China is undergoing a strategic economic restructuring in an environment of the new technology revolution, covering industrial, regional, urban and rural structural reform. Only in this way can it adapt to the intense international competition amid economic globalization.

Wang Chunzheng, vice minister of the State Development Planning Commission made this point in his speech of “China’s economic restructuring in the economic globalization process” at the China Development Forum.

The information technological revolution has greatly speeded up economic globalization and informatization trend, providing both broad opportunities and severe challenges for China’s development. In the past 20 years since the country’s opening-up there has been dramatic increase in our gross national productivity.

The imbalance between supply and demand has basically ended. But periodical and structural surpluses have appeared in daily industrial and agricultural products supply. The problem of an irrational economic structure has started to show up, mainly reflected in uncoordinated regional development, low level of urbanization, general low quality of the national economy and a blunted international competitive edge.

Wang said: “This structural deficiency is neither compatible with the needs of speeding up economic development nor to further open ourselves to the globalization drive.”

“The outline of the tenth Five-Year Plan (2001-05) for the national economic and social development, which was adopted in the recent Fourth Session of the Ninth National People’s Congress, has specified the main projects for economic restructuring in the next five years: optimizing and upgrading the industrial structure to promote the national competitive edge; enhancing the balance of ratios between the primary, secondary and service industries in the gross domestic product to 13 percent, 51 percent and 36 percent respectively; remarkably improving the information level of society and the national economy; narrowing the development gap between regions and increase the level of urbanization.”

Wand said that, to achieve this goal, the country has to pay close attention to the following aspects:

-- To accelerate the pace of industrial restructuring. The focus of the reform in the coming five years is to “enforce primary industry, promote second industry and develop tertiary industry.” Priority should be given to the development of information, financial and insurance services.

-- To vigorously boost national economic informatization and integrate it with the restructuring model.

-- To improve the urbanization level and optimize the urban and rural economic structure. In the next five years, with gradual improvement of rural productivity and accelerating industrialization process, a urbanization strategy is needed to “selectively develop some satellite small towns, proactively develop medium-sized and small cities, further improve regional central cities’ functions and bring into full play to the big cities’ function of radiating economic growth out to peripheral areas.”

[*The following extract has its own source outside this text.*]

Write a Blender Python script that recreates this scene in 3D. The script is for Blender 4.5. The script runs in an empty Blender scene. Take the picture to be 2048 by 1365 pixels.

-- To restructure the distribution of productive forces to boost and achieve balance in regional economic development. While accelerating the development of central and western China, the government must simultaneously keep giving full play to the “engine” function of the eastern coastal regions in terms of structural reform, scientific innovation, opening-up and fast economic development. Breakthrough development for infrastructure facilities and ecological environment in the western region should be achieved in five to 10 years and a significant development witnessed in education, science and technology.